Researchers said that the hardware encryption of SSD solid state drives can be bypassed

Often SSD vendors offer hardware encryption when they make their products, but researchers have found that hardware encryption can be bypassed even without a password.

Two Researchers, Carlo Meijer and Bernard van Gastel from Radboud University published an analysis report on the weaknesses of SSD encryption, and they successfully bypassed password verification.

The tested products include the MX100/MX200/MX300 from Crucial and the 840EVO/850EVO and Samsung T3/T5 mobile hard drives from Samsung.

Reverse engineering for SSD encryption:

The researchers reverse-engineered several fully-encrypted SSD firmware and found that there were serious security vulnerabilities in this firmware that could be decrypted entirely.

To bypass the decryption code, researchers use a variety of techniques to test, including debug ports, ATA security encryption, and TCG Opal SED specifications.

Among them, the Crucial MX100/MX200 and Samsung T3 portable solid-state hard drives, researchers tamper with the password verification process through the JTAG debug interface.

So no matter what characters are entered, the password can be directly displayed, and the file is decrypted. The JTAG debug interface physically accessible on the SSD motherboard.

 

MX300 solid state drive, although it has a JTAG debug interface, has been disabled, so researchers have not cracked the encryption in this way.

The Samsung 840 EVO/850 EVO also uses a similar approach, but instead of using an arbitrary password, the decryption key for recovering the file is obtained through a vulnerability.

Hard drive vulnerabilities have also made encryption software such as BitLocker ineffective:

Most operating systems also include an encryption scheme to protect hard disk files.
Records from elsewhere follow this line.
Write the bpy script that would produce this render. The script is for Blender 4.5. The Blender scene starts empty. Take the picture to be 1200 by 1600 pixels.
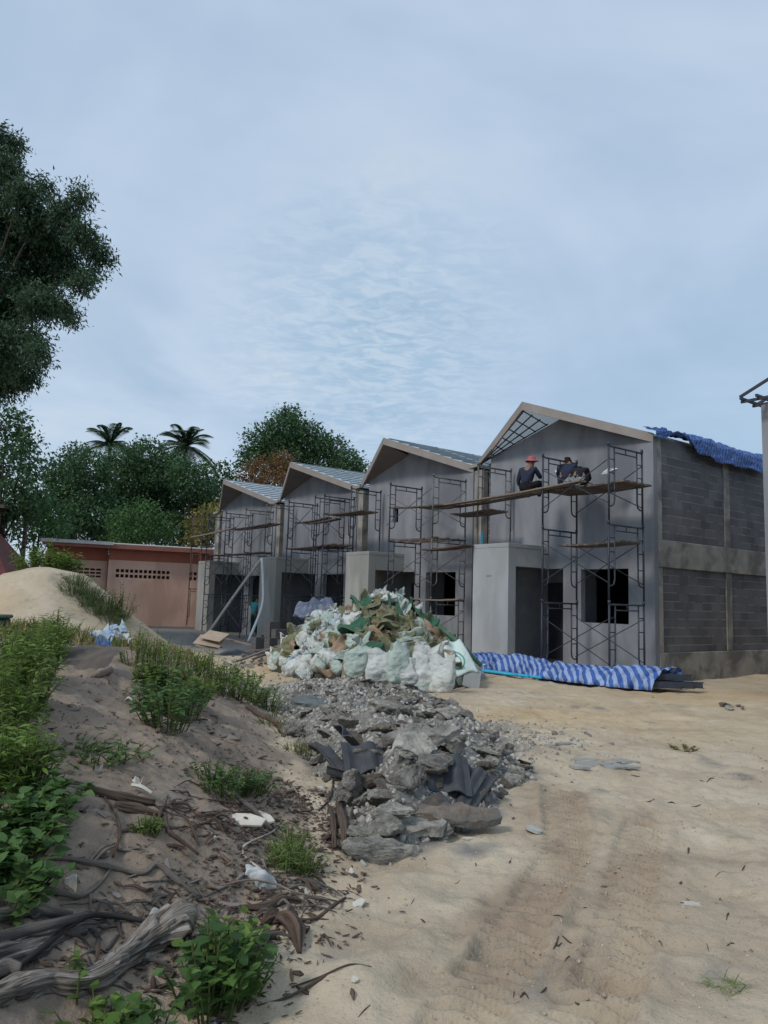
import bpy, bmesh, math, random
import numpy as np
from mathutils import Vector, Matrix
from mathutils.geometry import tessellate_polygon
PI = math.pi
random.seed(7); rng = np.random.default_rng(11)
S = bpy.context.scene; COL = S.collection

# ------------------------------------------------------------------ camera
F = 1171.2; PIT = math.radians(6.806); ROL = math.radians(1.733); YAW = math.radians(36.778); EYE = 1.4
cam = bpy.data.cameras.new('camera'); camo = bpy.data.objects.new('camera', cam); COL.objects.link(camo)
S.camera = camo; cam.clip_end = 3000; cam.clip_start = .05
cam.sensor_fit = 'VERTICAL'; cam.sensor_height = 24; cam.sensor_width = 18; cam.lens = 24*F/1600
camo.matrix_world = Matrix.Translation((0, 0, EYE)) @ Matrix.Rotation(PI/2+PIT, 4, 'X') @ Matrix.Rotation(ROL, 4, 'Z')
# ------------------------------------------------------------------ world
W = bpy.data.worlds.new('World'); S.world = W; W.use_nodes = True
nt = W.node_tree; nt.nodes.clear(); N = nt.nodes.new; LK = nt.links.new
SUN_EL, SUN_ROT = math.radians(44), math.radians(-134)
out = N('ShaderNodeOutputWorld'); bgS = N('ShaderNodeBackground'); bgC = N('ShaderNodeBackground'); mx = N('ShaderNodeMixShader')
sky = N('ShaderNodeTexSky'); sky.sky_type = 'NISHITA'; sky.sun_disc = False; sky.sun_elevation = SUN_EL; sky.sun_rotation = SUN_ROT
LK(sky.outputs[0], bgS.inputs[0]); bgS.inputs[1].default_value = .12
tc = N('ShaderNodeTexCoord'); sep = N('ShaderNodeSeparateXYZ'); LK(tc.outputs['Generated'], sep.inputs[0])
def M(op, a, b=None, c=None, clamp=False, tree=None):
    n = (tree or nt).nodes.new('ShaderNodeMath'); n.operation = op; n.use_clamp = clamp
    for i, v in enumerate((a, b, c)):
        if v is None: continue
        if isinstance(v, (int, float)): n.inputs[i].default_value = v
        else: (tree or nt).links.new(v, n.inputs[i])
    return n.outputs[0]
zc = M('MAXIMUM', sep.outputs[2], .04); dz = M('ADD', zc, .12)
cx = M('DIVIDE', sep.outputs[0], dz); cy = M('DIVIDE', sep.outputs[1], dz)
cv = N('ShaderNodeCombineXYZ'); LK(cx, cv.inputs[0]); LK(cy, cv.inputs[1])
def noise(vec, sc, det=4, ro=.5, dist=0, tree=None):
    n = (tree or nt).nodes.new('ShaderNodeTexNoise'); n.inputs['Scale'].default_value = sc; n.inputs['Detail'].default_value = det
    n.inputs['Roughness'].default_value = ro; n.inputs['Distortion'].default_value = dist
    if vec is not None: (tree or nt).links.new(vec, n.inputs['Vector'])
    return n.outputs[0]
def ramp(fac, stops, tree=None):
    n = (tree or nt).nodes.new('ShaderNodeValToRGB'); e = n.color_ramp.elements
    while len(e) < len(stops): e.new(.5)
    for i, (p, c) in enumerate(stops):
        e[i].position = p; e[i].color = (*c, 1) if len(c) == 3 else c
    if fac is not None: (tree or nt).links.new(fac, n.inputs[0])
    return n.outputs[0]
def mixc(f, a, b, tree=None, mode='MIX'):
    t = tree or nt; n = t.nodes.new('ShaderNodeMix'); n.data_type = 'RGBA'; n.blend_type = mode
    for i, v in ((0, f), (6, a), (7, b)):
        if isinstance(v, (int, float)): n.inputs[i].default_value = v
        elif isinstance(v, tuple): n.inputs[i].default_value = (*v, 1)
        else: t.links.new(v, n.inputs[i])
    return n.outputs[2]
big = noise(cv.outputs[0], .9, 4, .55, .8)
mid = noise(cv.outputs[0], 2.2, 5, .55, .3)
base = ramp(M('ADD', M('MULTIPLY', big, .8), M('MULTIPLY', mid, .25)), [(.33, (.33, .46, .60)), (.46, (.40, .51, .65)), (.56, (.455, .56, .70)), (.68, (.53, .615, .70))])
# greener-blue clear band low on the right, warmer cloud high and left
right = M('MULTIPLY', M('ADD', sep.outputs[0], .12), 2.0, clamp=True)
low = M('SUBTRACT', 1.0, M('MULTIPLY', M('SUBTRACT', sep.outputs[2], .02), 2.3), clamp=True)
base = mixc(M('MULTIPLY', M('MULTIPLY', right, low), .75), base, (.245, .40, .56))
left = M('MULTIPLY', M('SUBTRACT', -.12, sep.outputs[0]), 2.2, clamp=True)
base = mixc(M('MULTIPLY', left, M('MULTIPLY', low, .55)), base, (.50, .60, .67))
# mackerel patch
d0 = N('ShaderNodeVectorMath'); d0.operation = 'DISTANCE'; LK(tc.outputs['Generated'], d0.inputs[0]); d0.inputs[1].default_value = (-.02, .935, .335)
patch = M('SUBTRACT', 1.0, M('MULTIPLY', d0.outputs['Value'], 4.2), clamp=True)
rip = N('ShaderNodeMapping'); LK(cv.outputs[0], rip.inputs[0]); rip.inputs['Scale'].default_value = (1.0, 1.5, 1)
fine = ramp(noise(rip.outputs[0], 13, 4, .62, .6), [(.40, (0, 0, 0)), (.62, (1, 1, 1))])
base = mixc(M('MULTIPLY', patch, .7, clamp=True), base, mixc(fine, (.27, .425, .56), (.50, .60, .68)))
LK(base, bgC.inputs[0]); bgC.inputs[1].default_value = 1.0
mx.inputs[0].default_value = .88
LK(bgS.outputs[0], mx.inputs[1]); LK(bgC.outputs[0], mx.inputs[2]); LK(mx.outputs[0], out.inputs[0])
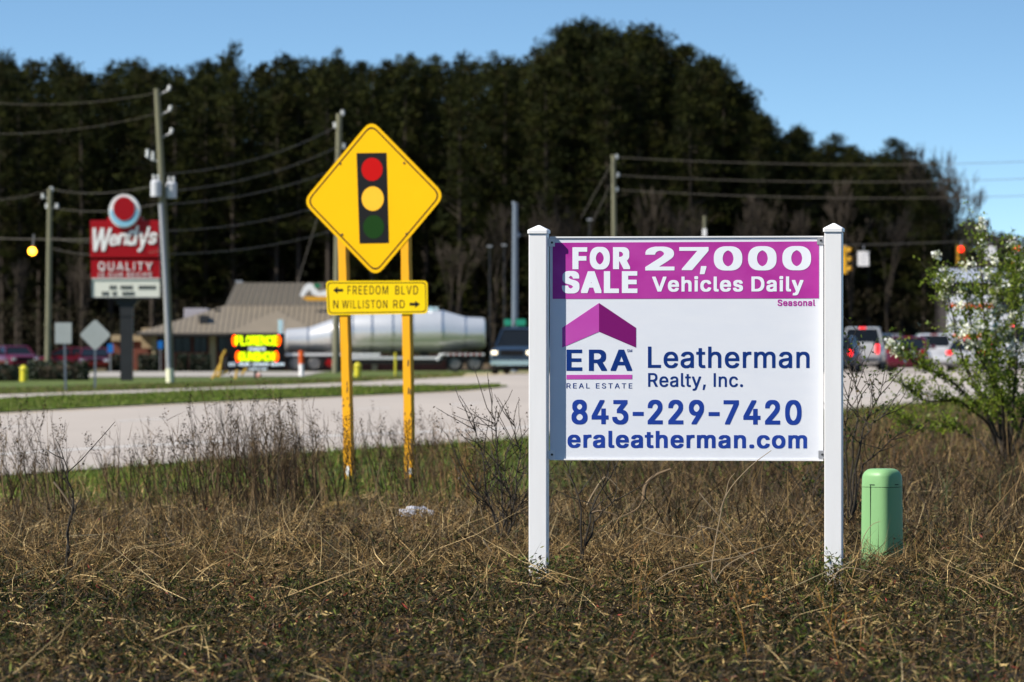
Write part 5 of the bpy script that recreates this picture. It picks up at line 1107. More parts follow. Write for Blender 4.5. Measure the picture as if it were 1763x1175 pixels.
NAVYP = paint('dark_blue_paint', (.012, .022, .045)); SILV = paint('silver_paint', (.50, .50, .50), .15); MAROON = paint('maroon_paint', (.13, .004, .022)); WHP = paint('white_paint', (.62, .63, .66), 0)
GREYB = paint('grey_blue_paint', (.07, .10, .14)); REDP = paint('red_paint', (.12, .002, .004)); SUVP = paint('slate_blue_paint', (.035, .055, .085), .5)
car('suv', 'slate blue suv facing the camera with a glowing headlight, left of the white sign', 'car', at(897, 245), R(180-9), SUVP, 5.0, 2.0, 1.98, 1.2, kind='suv', lit=False, front=True)
car('suv', 'dark blue car with round red tail lamp, half hidden by the right white post', 'car', at(1443, 252), R(-9), NAVYP, 4.4, 1.85, 1.62, 1.02, kind='suv')
car('pickup_truck', 'silver pickup with red brake lights right of the white post', 'pickup truck', at(1486, 268), R(-7), SILV, 5.6, 2.0, 2.03, 1.15, kind='pickup')
car('suv', 'grey blue car in the queue just right of the silver pickup', 'car', at(1524, 292), R(-14), GREYB, 4.7, 1.85, 1.72, 1.08, kind='suv', lit=False)
car('sedan', 'maroon car between the grey blue car and the white car', 'car', at(1566, 258), R(-8), MAROON, 4.7, 1.85, 1.60, 1.05, lit=False)
car('suv', 'white car with pale roof left of the flowering shrub', 'car', at(1613, 276), R(-8), WHP, 4.8, 1.9, 1.72, 1.1, kind='suv', lit=False)
car('sedan', 'silver car mostly hidden behind the flowering shrub', 'car', at(1668, 262), R(-8), SILV, 4.7, 1.85, 1.48, .98)
car('suv', 'white van-like car showing at the right edge through the shrub', 'car', at(1748, 250), R(-8), WHP, 5.0, 2.0, 2.1, 1.3, kind='suv')
car('sedan', 'dark red car facing the camera in the parking lot behind the diamond sign back', 'car', at(163, 335), R(180+4), REDP, 4.6, 1.85, 1.4, .92, lit=False)
car('sedan', 'bright red car parked side-on behind the hedge', 'car', at(112, 342), R(90), REDP, 4.6, 1.85, 1.42, .95, lit=False)
car('suv', 'dark red vehicle parked at the far left behind the hedges', 'car', at(26, 340), R(180+20), MAROON, 4.6, 1.85, 1.5, 1.0, kind='suv', lit=False)
# ---------------------------------------------------------------- tanker truck
TANK = mat('polished_tank', (.80, .77, .73), .30, metal=.6, noise=(.5, .5, (.70, .68, .66)), bump=.04, bscale=1.5)
TANKR = mat('tank_ring', (.55, .55, .56), .3, metal=1); ALU = mat('white_frame', (.66, .65, .63), .4, metal=.2)
d = 298; k = d/F; tx = px(660, 0, d).x
tk = thing('tank_trailer', 'long polished silver tank trailer standing across the road behind the yellow sign', 'tank trailer', at(660, d))
ax = d+1.25
def circ(x, y0, y1, sqx=1.0, n=28):
    a = px(x, y0, d); b_ = px(x, y1, d); r = (a.z-b_.z)/2; cz = (a.z+b_.z)/2
    return [(a.x, ax+r*math.cos(t)*sqx, cz+r*math.sin(t)) for t in (2*math.pi*i/n for i in range(n))]
prof = [(489.5, 573, 598), (490.5, 568.5, 603.5), (492, 567, 605), (527, 564.5, 606), (531, 564, 606), (565, 552, 607), (590, 543, 607.5), (606, 535.5, 608), (760, 534.5, 608), (762, 534.8, 608), (801, 546, 602), (829, 547, 600), (834, 548.5, 598.5), (835.5, 554, 594)]
MB().loft([circ(*p) for p in prof]).build('tank', TANK, tk, world=True, smooth=True)
for x, a, b_ in ((529, 563.2, 607), (606, 534.3, 609), (640, 534, 609), (676, 534, 609), (710, 534, 609), (761, 533.6, 609), (801, 545, 603)):
    MB().loft([circ(x-1.0, a, b_), circ(x+1.0, a, b_)]).build('tank_ring', TANKR, tk, world=True)
for x in (640, 700, 745):
    a = px(x, 532, d); MB().cyl((a.x, ax, a.z-.12), (a.x, ax, a.z+.10), .28, 12).build('manhole', CHROME, tk, world=True, smooth=True)
def tb(xa, ya, xb, yb, y0, y1, name, m, par=tk):
    a, b_ = px(xa, ya, d), px(xb, yb, d); return MB().box(((a.x+b_.x)/2, (y0+y1)/2, (a.z+b_.z)/2), (b_.x-a.x, y1-y0, a.z-b_.z)).build(name, m, par, world=True, bevel=.01)
tb(491, 608.5, 655, 613, d+.1, d+.2, 'side_rail', ALU); tb(598, 614.5, 760, 619, d+.02, d+.12, 'lower_rail', ALU); tb(491, 615, 600, 617.5, d+.2, d+.3, 'chassis_beam', DARK)
tb(755, 609, 834, 612.5, d+.02, d+.14, 'fender_rail', ALU); tb(600, 619.5, 760, 628, d+.5, d+1.6, 'chassis_beam', UNDER); tb(760, 613, 834, 622, d+.5, d+1.8, 'chassis_beam', UNDER)
for q in range(7): tb(764+q*10, 609.2, 768+q*10, 612.3, d+.0, d+.018, 'red_reflector', TAILOFF)
MB().tube([px(753, 621, d), px(757, 613, d), px(766, 609.5, d)], .06, 6).build('fender_bracket', ALU, tk, world=True)
for xa, ya, xb in ((620, 607, 640), (668, 607, 690), (716, 607, 742)):
    a, b_ = px(xa, ya, d), px(xb, 622, d); cx = (a.x+b_.x)/2
    MB().tube([(cx, ax, a.z+.35), (cx, ax, b_.z+.1)], [.55, .12], 14).build('hopper', TANKR, tk, world=True, smooth=True)
rg_ = random.Random(3); mb = MB(); xs_ = [595+i*2.2 for i in range(5)]
for yy in range(568, 605, 5):
    a, b_ = px(570, yy, d-.0), px(578, yy, d); mb.tube([Vector((a.x, d+.25, a.z)), Vector((b_.x, d+.25, b_.z))], .02, 4)
for xx in (570, 578): mb.tube([Vector((px(xx, 564, d).x, d+.25, px(0, 564, d).z)), Vector((px(xx, 608, d).x, d+.25, px(0, 608, d).z))], .025, 4)
mb.build('ladder', DARK, tk, world=True)
def twheel(x, par, yy):
    a = px(x, 0, d).x; r = .47; z = gz(a, d)+.02+r
    t = MB().loft([[(a+rr*math.cos(q), yy+dy, z+rr*math.sin(q)) for q in (2*math.pi*i/24 for i in range(24))] for dy, rr in ((0, r*.82), (0, r*.96), (.06, r), (.24, r), (.28, r*.9))]).build('wheel', RUBBER, par, world=True, smooth=True)
    MB().loft([[(a+rr*math.cos(q), yy-dy, z+rr*math.sin(q)) for q in (2*math.pi*i/20 for i in range(20))] for dy, rr in ((.004, r*.62), (.03, r*.56), (-.04, r*.44), (-.04, r*.2), (.03, r*.15))]).build('rim', RIM, t, world=True, smooth=True)
for x in (783, 817):
    for yy in (d+.15, d+2.0): twheel(x, tk, yy)
tr = thing('tractor_unit', 'dark truck tractor coupled at the left end of the silver tank trailer', 'truck', at(478, d))
for x in (508, 541, 400):
    for yy in (d+.15, d+2.0): twheel(x, tr, yy)
tb(400, 616, 560, 622, d+.6, d+1.8, 'chassis', UNDER, tr); tb(420, 579, 466, 617, d+.1, d+2.3, 'cab', paint('tractor_paint', (.04, .02, .02)), tr); tb(392, 590, 420, 618, d+.3, d+2.1, 'bonnet', MAROON, tr); tb(424, 583, 440, 596, d+.06, d+.099, 'window', GLASS, tr)
MB().tube([px(483.5, 617, d), px(483.5, 551, d)], .14, 10).build('exhaust_stack', CHROME, tr, world=True, smooth=True)
MB().tube([px(562, 622, d), px(572, 628, d)], .2, 8).build('red_canister', TAILOFF, tr, world=True)
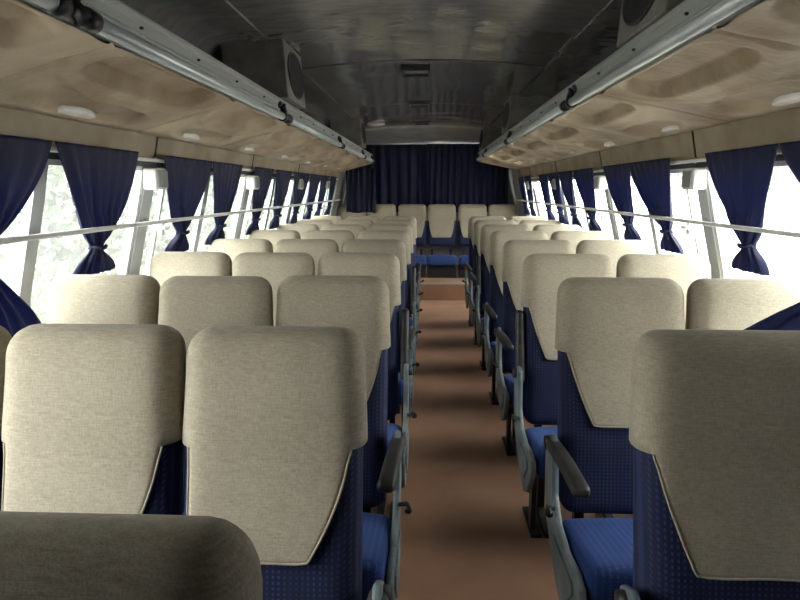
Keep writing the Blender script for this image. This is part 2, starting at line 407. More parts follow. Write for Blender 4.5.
# ------------------------------------------------------------------ luggage racks
def sstep(a, b, x):
    t = max(0, min(1, (x - a) / (b - a))); return t * t * (3 - 2 * t)
RY0, RY1, MOD = -1.35, 8.2, .95
def rack(side):
    s = SIDES[side]
    xi = .735 if s < 0 else .625                      # fascia face
    hb = HC + (.338 if s < 0 else .356)
    xo = 1.152 if s < 0 else 1.128; ho = HC + (.222 if s < 0 else .250)
    P = lambda x: X0 * 0 + s * x
    root = thing('luggage_rack', 'long overhead luggage rack along the %s side, padded beige underside and aluminium edge' % side, 'luggage rack', (0, 0, 0), 'overhead luggage racks')
    fa = MB()
    h = .105
    poly = [(0, .008), (.006, 0), (.02, 0), (.03, .012), (.03, h - .008), (.022, h), (.004, h), (0, h - .006), (0, h - .02), (.006, h - .026), (.006, h - .05), (0, h - .055), (.0, h - .062), (.008, h - .068), (.008, .02)]
    fa.prism([(P(xi + a), hb + b) for a, b in poly], 'y', RY0, RY1)
    fa.build('fascia', M['alu'], root, bevel=.0015)
    sc = MB()
    for i in range(24):
        y = RY0 + .2 + i * .4
        sc.tube([(P(xi - .002), y, hb + h - .038), (P(xi + .006), y, hb + h - .038)], .004, 8)
    sc.build('screws', M['seam'], root)['kind'] = 'stuff'
    sh = MB(); sh.prism([(P(xi + .03), hb + .03), (P(xi + .03), hb + .042), (P(xo), ho + .06), (P(xo), ho + .045)], 'y', RY0, RY1)
    sh.build('shelf', M['beige'], root)
    ec = MB(); ec.prism([(P(xi - .002), hb - .01), (P(xi - .002), hb + h), (P(xi + .04), hb + h), (P(xo - .02), ho + .07), (P(xo - .01), ho - .005)], 'y', RY1, RY1 + .03)
    ec.build('end_cap', M['beige'], root, bevel=.01)
    # underside modules, the seams fall between the lamps
    y = RY1
    k = 0
    starts = [1.98 - .475 + MOD * i for i in range(-3, 8)]
    lamp0 = None; pan0 = None
    for y0 in starts:
        y1 = min(y0 + MOD, RY1)
        nu, nv = 64, 44
        G = []
        for i in range(nu + 1):
            u = (y1 - y0) * i / nu; row = []
            for j in range(nv + 1):
                v = j / nv
                x = xi + .01 + (xo - xi - .01) * v
                z = hb - .004 + (ho - hb) * v
                dep = 0
                # long trough behind the fascia with rounded ends
                d0 = max(0, abs(u - .44) - .24) / .13
                e = 1 - sstep(.62, 1.0, math.hypot(d0, max(0, abs(v - .20) - .05) / .13))
                dep += .042 * e
                # sweeping ridge from the trough out to the seam
                d1 = math.hypot((u - .44) / .47, (v - .10) / .46)
                dep -= .007 * math.exp(-((d1 - 1) / .07) ** 2)
                # flat oval pocket holding the lamp
                d2 = math.hypot((u - .475) / .30, (v - .74) / .19)
                dep += .020 * (1 - sstep(.80, 1.0, d2))
                dep -= .005 * math.exp(-((d2 - 1.12) / .10) ** 2)
                dep -= .010 * math.sin(PI * min(1, v)) * math.sin(PI * u / MOD)
                dep += .010 * math.exp(-((u - 0) / .006) ** 2) + .010 * math.exp(-((u - MOD) / .006) ** 2)
                dep += .0015 * noise.noise(Vector((u * 4 + y0, v * 3, s)))
                row.append((P(x), y0 + u, z + dep))
            G.append(row)
        m = MB(); m.grid(G)
        m.build('underside_panel', M['beige'], root, smooth=True)
        if y0 + .475 > RY1 - .2: continue
        lm = MB()
        lm.rbox((.036, .105, .014), .0138, (0, 0, 0), n=(4, 6, 1), fn=lambda p: Vector((p.x * (1 - .35 * (p.y / .105) ** 2 * 1.6), p.y, p.z)))
        if lamp0 is None:
            lamp0 = lm.build('reading_lamp', M['lamp'], root, smooth=True); lo = lamp0
        else:
            lo = lamp0.copy(); COL.objects.link(lo)
        lo['label'] = 'glossy white oval lamp cover'
        vv = .925
        lo.location = (P(xi + (xo - xi) * vv), y0 + .475, hb + (ho - hb) * vv + .010)
        lo.rotation_euler = (0, -s * math.atan2(hb - ho, xo - xi) * -1, 0)
    # grab rail in separate lengths, each ending in black elbows
    cuts = [-1.2, 1.30, 3.18, 5.2, 7.0, 8.1] if s < 0 else [-1.2, .92, 2.87, 5.0, 7.05, 8.1]
    xt = xi - .016; ht = hb + .012
    for a, b in zip(cuts, cuts[1:]):
        a2, b2 = a + .05, b - .05
        r = MB(); r.tube([(P(xt), a2, ht), (P(xt), b2, ht)], .0175, 14)
        rail = r.build('grab_rail', M['tube'], root, smooth=True)
        for yy, dr in ((a2, 1), (b2, -1)):
            e = MB()
            rr = .024
            e.tube([(P(xt), yy + dr * .025, ht), (P(xt), yy - dr * .012, ht)], rr, 12)
            pts = [(P(xt), yy - dr * .005, ht), (P(xt + .003), yy - dr * .022, ht + .01), (P(xt + .008), yy - dr * .026, ht + .032), (P(xt + .016), yy - dr * .012, ht + .052)]
            e.tube(pts, [.02, .016, .013, .013], 10)
            e.tube([(P(xt + .012), yy - dr * .01, ht + .054), (P(xt + .022), yy - dr * .01, ht + .058)], .02, 10)
            e.build('rail_bracket', M['black'], rail, smooth=True)
    return root
rack('left'); rack('right')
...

For example, Microsoft supports Windows BitLocker for full disk encryption in the system.

Researchers have found that when using BitLocker to encrypt a disk if it detects a hard drive that already has encryption, it will use the encryption scheme that comes with the hard disk.

This will allow the user to encrypt the disk through BitLocker, but it is the encryption of the hard drive itself. The way to crack is the one discussed in the article above.

The researchers finally recommended that users force the hard disk encryption through Group Policy, so using BitLocker encryption would use the encryption scheme provided by Microsoft.

Forcibly disable the hard disk’s encryption scheme as follows:

Open “Computer Configuration\Administrative Templates\Windows Components\BitLocker Drive Encryption\Operating System Drives” called “Configure use of hardware-based encryption for operating system drives.”

Find the configuration to use the hardware-based encryption option for the operating system drive. Set to Disabled to disable the encryption scheme that comes with the hard drive.